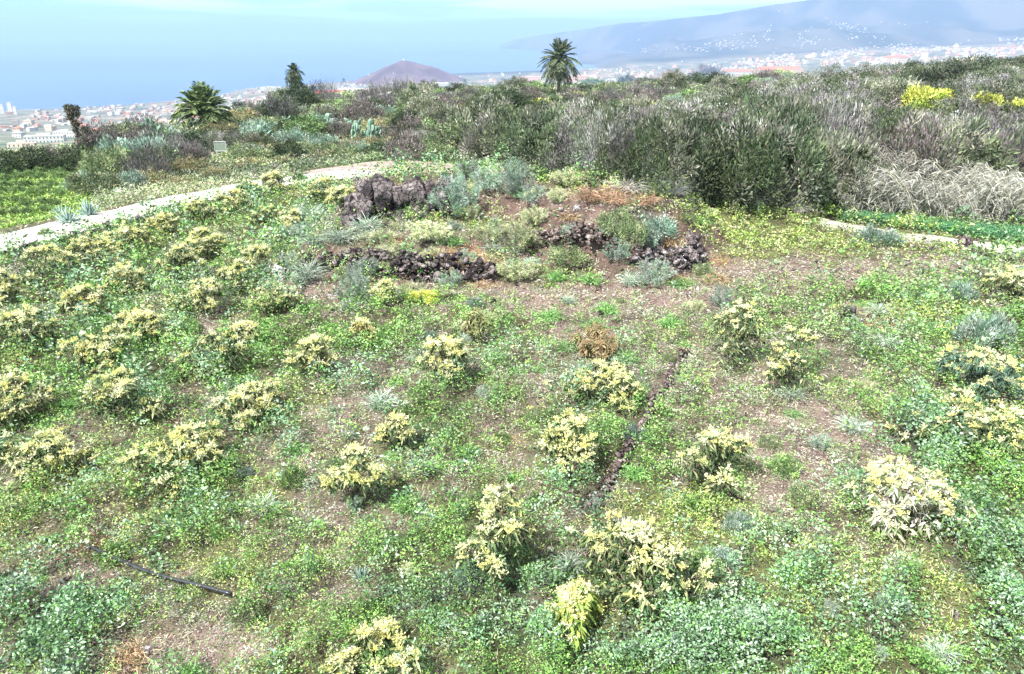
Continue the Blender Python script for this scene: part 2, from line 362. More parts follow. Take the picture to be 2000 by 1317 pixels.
def build_ground():
    # polar sheet, one piece from under the viewer to the far mountains
    r = np.concatenate([np.linspace(.5, 4.5, 6), 5*(1.0101**np.arange(0, 900))]); r = r[r < 22000]
    az = np.linspace(rad(-62), rad(62), 640)
    Rr, Az = np.meshgrid(r, az, indexing='ij')
    x = Rr*np.sin(Az); y = Rr*np.cos(Az)
    z = H(x, y)
    n, m = x.shape
    V = np.stack([x, y, z], -1).reshape(-1, 3)
    i = np.arange(n-1)[:, None]*m+np.arange(m-1)[None]; i = i.ravel()
    Fq = np.stack([i, i+1, i+m+1, i+m], 1)
    X, Y, Z = V.T
    soil = np.array([SOIL_AND_SHADE[k] for k in KINDS])
    Wt = cover_weights(X, np.maximum(Y, 5), Z); e = np.exp(Wt*5); e /= e.sum(0)
    col = (e[:, :, None]*soil[:, None, :]).sum(0)
    scrub = np.array([.1, .105, .06]); k = ss((Y-42)/10)[:, None]
    green = (fbm(X/9., Y/14., 77)[:, None]); sc2 = scrub*(1-green)+np.array([.17, .2, .08])*green
    col = col*(1-k)+sc2*k
    # far country: fields, woods, plantations
    f1 = fbm(X/120., Y/260., 21)[:, None]; f2 = fbm(X/45., Y/110., 23)[:, None]
    sl = np.hypot(np.gradient(z, axis=0)/np.maximum(np.gradient(Rr, axis=0), 1e-3), np.gradient(z, axis=1)/np.maximum(Rr*(az[1]-az[0]), 1e-3)).reshape(-1, 1)
    q = ss((sl-.4)/.4)*(Y[:, None] < 45); col = col*(1-q)+np.array([.10, .068, .056])*q
    far = np.array([.07, .11, .075])*(1-f1)+np.array([.19, .2, .12])*f1
    far = np.where(f2 > .6, np.array([.27, .21, .15]), far)
    far = np.where(f2 < .36, np.array([.05, .085, .05]), far)
    k = ss((Y-170)/120)[:, None]; col = col*(1-k)+far*k
    f3 = ss((fbm(X/260., Y/500., 41)[:, None]-.35)/.3); mtn = np.array([.045, .06, .045])*(1-f3)+np.array([.10, .10, .075])*f3
    k = ss((Y-4700)/800)[:, None]; col = col*(1-k)+mtn*k; near_town = ss((Y-700)/500)[:, None]*(1-k); col = col*(1-near_town*.35)+np.array([.16, .14, .15])*near_town*.35
    me = make_mesh('ground', V, Fq, col, M_GROUND, smooth=True)
    tag(link('ground', me), kind='structure')
build_ground()

# sea
V = [(0, -200, SEA)]+[(60000*math.sin(rad(a)), 60000*math.cos(rad(a)), SEA) for a in range(-75, 76, 5)]
me = make_mesh('sea', V, [[0, i+1, i] for i in range(1, len(V)-1)], None, sea_mat()); tag(link('sea', me), kind='structure')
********
● Instruction
Copy out all the data exactly; skip the pictures.

● Correct answer
Continue the Blender Python script for this scene: part 2, from line 362. More parts follow. Take the picture to be 2000 by 1317 pixels.
def build_ground():
    # polar sheet, one piece from under the viewer to the far mountains
    r = np.concatenate([np.linspace(.5, 4.5, 6), 5*(1.0101**np.arange(0, 900))]); r = r[r < 22000]
    az = np.linspace(rad(-62), rad(62), 640)
    Rr, Az = np.meshgrid(r, az, indexing='ij')
    x = Rr*np.sin(Az); y = Rr*np.cos(Az)
    z = H(x, y)
    n, m = x.shape
    V = np.stack([x, y, z], -1).reshape(-1, 3)
    i = np.arange(n-1)[:, None]*m+np.arange(m-1)[None]; i = i.ravel()
    Fq = np.stack([i, i+1, i+m+1, i+m], 1)
    X, Y, Z = V.T
    soil = np.array([SOIL_AND_SHADE[k] for k in KINDS])
    Wt = cover_weights(X, np.maximum(Y, 5), Z); e = np.exp(Wt*5); e /= e.sum(0)
    col = (e[:, :, None]*soil[:, None, :]).sum(0)
    scrub = np.array([.1, .105, .06]); k = ss((Y-42)/10)[:, None]
    green = (fbm(X/9., Y/14., 77)[:, None]); sc2 = scrub*(1-green)+np.array([.17, .2, .08])*green
    col = col*(1-k)+sc2*k
    # far country: fields, woods, plantations
    f1 = fbm(X/120., Y/260., 21)[:, None]; f2 = fbm(X/45., Y/110., 23)[:, None]
    sl = np.hypot(np.gradient(z, axis=0)/np.maximum(np.gradient(Rr, axis=0), 1e-3), np.gradient(z, axis=1)/np.maximum(Rr*(az[1]-az[0]), 1e-3)).reshape(-1, 1)
    q = ss((sl-.4)/.4)*(Y[:, None] < 45); col = col*(1-q)+np.array([.10, .068, .056])*q
    far = np.array([.07, .11, .075])*(1-f1)+np.array([.19, .2, .12])*f1
    far = np.where(f2 > .6, np.array([.27, .21, .15]), far)
    far = np.where(f2 < .36, np.array([.05, .085, .05]), far)
    k = ss((Y-170)/120)[:, None]; col = col*(1-k)+far*k
    f3 = ss((fbm(X/260., Y/500., 41)[:, None]-.35)/.3); mtn = np.array([.045, .06, .045])*(1-f3)+np.array([.10, .10, .075])*f3
    k = ss((Y-4700)/800)[:, None]; col = col*(1-k)+mtn*k; near_town = ss((Y-700)/500)[:, None]*(1-k); col = col*(1-near_town*.35)+np.array([.16, .14, .15])*near_town*.35
    me = make_mesh('ground', V, Fq, col, M_GROUND, smooth=True)
    tag(link('ground', me), kind='structure')
build_ground()

# sea
V = [(0, -200, SEA)]+[(60000*math.sin(rad(a)), 60000*math.cos(rad(a)), SEA) for a in range(-75, 76, 5)]
me = make_mesh('sea', V, [[0, i+1, i] for i in range(1, len(V)-1)], None, sea_mat()); tag(link('sea', me), kind='structure')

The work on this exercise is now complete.